UF-designed device cuts water runoff from vegetable farms
August 7, 2001
MYAKKA CITY, Fla. — When tree deaths began to exceed normal rates in Manatee County’s Flatford Swamp in 1998, environmentalists and Florida water managers suspected water runoff from nearby farms.
The excess irrigation water, they said, kept the swamp from drying out as it normally does each winter. The problem was common enough around the state to prompt University of Florida researchers to develop a solution: A buried irrigation system that reduces runoff and could maintain swamps’ normal water levels.
The system carries the added benefit of cutting water use by up to a third — something appealing to farmers nationwide.
In addition, while the system isn’t designed to control nutrient runoff — another common problem — it may also reduce the amount of nitrates and other nutrients in surface water by encouraging growers to use less fertilizer, said Craig Stanley, a researcher at UF’s Gulf Coast Research and Education Center where the system was developed.
“Growers normally have a fear of losing fertilizer that is leached away following a heavy rainfall,” Stanley said. “This system can provide better control of the water table level, meaning farmers can get by applying less fertilizer to their fields.”
Pacific Tomato Growers has installed the system on 90 acres it owns in Myakka City that drains water into the Flatford Swamp.
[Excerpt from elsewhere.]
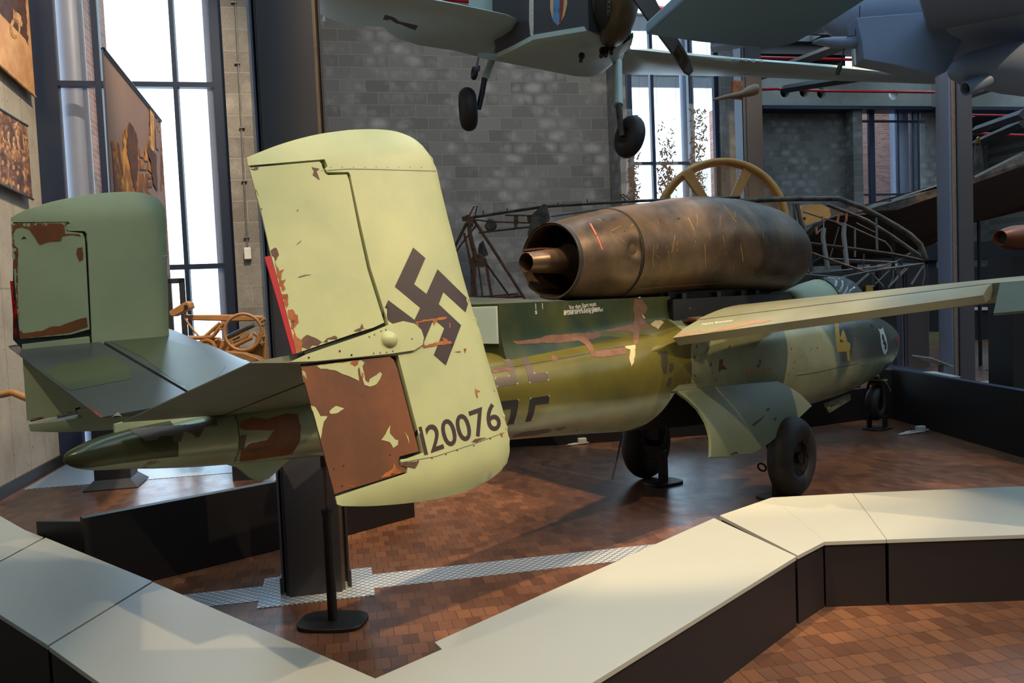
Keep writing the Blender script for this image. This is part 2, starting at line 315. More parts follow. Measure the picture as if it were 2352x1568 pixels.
# ---------------------------------------------------------------- mesh helpers
class MB:
    def __init__(s): s.v = []; s.f = []
    def add(s, vs, fs):
        o = len(s.v); s.v += [np.array(p, float) for p in vs]; s.f += [tuple(i+o for i in f) for f in fs]; return s
    def hexa(s, p):  # 8 points: bottom ring 0-3, top ring 4-7
        return s.add(p, [(0, 3, 2, 1), (4, 5, 6, 7), (0, 1, 5, 4), (1, 2, 6, 5), (2, 3, 7, 6), (3, 0, 4, 7)])
    def box(s, F, x0, x1, y0, y1, z0, z1):
        return s.hexa([F(*p) for p in ((x0, y0, z0), (x1, y0, z0), (x1, y1, z0), (x0, y1, z0), (x0, y0, z1), (x1, y0, z1), (x1, y1, z1), (x0, y1, z1))])
    def prism(s, pts, d):
        n = len(pts); d = np.array(d, float); P = [np.array(p, float) for p in pts]
        return s.add(P+[p+d for p in P], [tuple(range(n))[::-1], tuple(range(n, 2*n))]+[(i, (i+1) % n, n+(i+1) % n, n+i) for i in range(n)])
    def rings(s, R, caps=True, close=True):
        n = len(R[0]); o = []
        for r in R: o += list(r)
        F = []
        for k in range(len(R)-1):
            for i in range(n if close else n-1):
                j = (i+1) % n; F.append((k*n+i, k*n+j, (k+1)*n+j, (k+1)*n+i))
        if caps and close: F += [tuple(range(n))[::-1], tuple(range((len(R)-1)*n, len(R)*n))]
        return s.add(o, F)
    def tube(s, pts, r, n=10, caps=True):
        P = [np.array(p, float) for p in pts]; rr = r if isinstance(r, (list, tuple)) else [r]*len(P)
        R = []; prev = None
        for i, p in enumerate(P):
            d = P[min(i+1, len(P)-1)]-P[max(i-1, 0)]; d = d/(np.linalg.norm(d)+1e-9)
            if prev is None:
                x = np.cross(d, ZA if abs(d[2]) < .9 else UA)
            else: x = prev - d*(prev @ d)
            x = x/(np.linalg.norm(x)+1e-9); prev = x; y = np.cross(d, x)
            R.append([p+rr[i]*(x*cos(2*pi*k/n)+y*sin(2*pi*k/n)) for k in range(n)])
        return s.rings(R, caps)
    def rev(s, c, ax, prof, n=40, caps=True):   # prof (t, r) along axis
        c = np.array(c, float); ax = np.array(ax, float); ax = ax/np.linalg.norm(ax)
        x = np.cross(ax, ZA if abs(ax[2]) < .9 else UA); x /= np.linalg.norm(x); y = np.cross(ax, x)
        return s.rings([[c+ax*t+r*(x*cos(2*pi*k/n)+y*sin(2*pi*k/n)) for k in range(n)] for t, r in prof], caps)
    def torus(s, c, ax, R, r, n=40, m=12, sx=1.0):
        c = np.array(c, float); ax = np.array(ax, float)/np.linalg.norm(ax)
        x = np.cross(ax, ZA if abs(ax[2]) < .9 else UA); x /= np.linalg.norm(x); y = np.cross(ax, x)
        RR = []
        for i in range(n):
            t = 2*pi*i/n; d = x*cos(t)+y*sin(t)
            RR.append([c+d*(R+r*cos(2*pi*k/m))+ax*r*sx*sin(2*pi*k/m) for k in range(m)])
        RR.append(RR[0]); return s.rings(RR, False)
    def sphere(s, c, r, n=16, m=10, sc=(1, 1, 1)):
        c = np.array(c, float)
        return s.rings([[c+np.array([r*sc[0]*sin(pi*(j+.001)/m)*cos(2*pi*i/n), r*sc[1]*sin(pi*(j+.001)/m)*sin(2*pi*i/n), r*sc[2]*cos(pi*j/m)]) for i in range(n)] for j in range(m+1)])
    def bvh(s): return BVHTree.FromPolygons([tuple(p) for p in s.v], s.f)
    def build(s, name, mat, parent=None, smooth=None, bevel=0, label=None, kind=None, fixn=True, solid=0, subd=0):
        L = np.array(parent['_l']) if parent else (sum(s.v)/len(s.v) if len(s.v) else np.zeros(3))
        if not parent:
            mn = np.min(np.array(s.v), axis=0); L = np.array([L[0], L[1], mn[2]])
        me = bpy.data.meshes.new(name); me.from_pydata([tuple(p-L) for p in s.v], [], s.f)
        A = me.attributes.new('ac', 'FLOAT_VECTOR', 'POINT'); B = me.attributes.new('rm', 'FLOAT_VECTOR', 'POINT')
        if s.v:
            V = np.array(s.v); q = V-O0
            A.data.foreach_set('vector', np.stack([q @ FA, q @ SA, q[:, 2]], 1).ravel().astype('f'))
            B.data.foreach_set('vector', np.stack([V @ UA, V @ VA, V[:, 2]], 1).ravel().astype('f'))
        if fixn:
            bm = bmesh.new(); bm.from_mesh(me); bmesh.ops.recalc_face_normals(bm, faces=bm.faces); bm.to_mesh(me); bm.free()
        me.materials.append(MT[mat] if isinstance(mat, str) else mat)
        o = bpy.data.objects.new(name, me); COL.objects.link(o)
        if parent: o.parent = parent
        else: o.location = tuple(L)
        o['_l'] = [0., 0., 0.]
        if not parent: o['_l'] = [float(x) for x in L]
        else: o['_l'] = [float(x) for x in L]
        if solid:
            md = o.modifiers.new('solid', 'SOLIDIFY'); md.thickness = solid; md.offset = 0
        if bevel:
            md = o.modifiers.new('bevel', 'BEVEL'); md.width = bevel; md.segments = 2; md.limit_method = 'ANGLE'; md.angle_limit = radians(40)
        if subd: md = o.modifiers.new('sub', 'SUBSURF'); md.levels = subd; md.render_levels = subd
        if smooth is not None:
            for p in me.polygons: p.use_smooth = True
            me.set_sharp_from_angle(angle=radians(smooth))
        if label: o['label'] = label
        if kind: o['kind'] = kind
        return o
def tag(o, label=None, cat=None, group=None, kind=None):
    if label: o['label'] = label
    if cat: o['category'] = cat
    if group: o['group'] = group
    if kind: o['kind'] = kind
    return o
def thing(name, loc, label, cat, group=None):
    o = bpy.data.objects.new(name, None); COL.objects.link(o); o.location = tuple(loc); o.empty_display_size = .1
    o['_l'] = [float(x) for x in loc]; return tag(o, label, cat, group)
def inpoly(x, y, polys):
    c = False
    for P in polys:
        j = len(P)-1
        for i in range(len(P)):
            if (P[i][1] > y) != (P[j][1] > y) and x < (P[j][0]-P[i][0])*(y-P[i][1])/(P[j][1]-P[i][1]+1e-12)+P[i][0]: c = not c
            j = i
    return c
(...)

Gary Bethune, Pacific Tomato’s engineering director, said the company plans to expand its use in Florida as well as in California, Georgia and Maryland.
“We have had just extraordinary success with it,” Bethune said.
Known as enclosed seepage or subsurface drip irrigation, the system uses a series of tubes buried 16 inches underground that carry water into the fields, said Stanley, a professor at the Bradenton center, which is part of UF’s Institute of Food and Agricultural Sciences.
“The water table is typically close to the surface in flatwoods soils used for vegetable production, so irrigation is controlled by managing the level of the water table,” Stanley said. “The water from these tubes goes directly into the water table, causing it to rise to a level where it can get to the plants.”
Stanley said farmers have been using microirrigation techniques to deliver water directly to plants for years. But he said the new system’s use of buried microirrigation tubing to manage water table levels makes it more efficient than prior systems by eliminating surface runoff.
“The system still requires as much maintenance and cleaning as above ground microirrigation systems, but it’s a lot more forgiving system if a problem develops,” Stanley said. “The water goes to the water table instead of directly to the plant like in microirrigation.
“So if you get a clog somewhere in the tubing it’s not a major problem because water keeps coming out someplace else in the system,” he said.
The Southwest Florida Water Management District had a priority of working with area growers to restore the swamp’s natural water cycles, said Steven Minnis, senior community affairs coordinator with the district.
“We did not want to dictate a method growers should use to reduce or eliminate excess water flowing into Flatford Swamp,” Minnis said. “So we decided to begin partnership programs with the agricultural community within that particular basin.”
Bethune said while the system is saving Pacific Tomato Growers money in fertilizer and other areas, the savings do not yet offset the costs of the system itself. He estimated the cost for a similar system could run around $1,100 an acre, but he said he expects the cost to come down.
“One of the important things is going to be that the system is a permanent system, unlike conventional drip where we replace the drip tape on an annual basis,” Bethune said. “We’re hoping that in the long term the system will prove cost-effective.”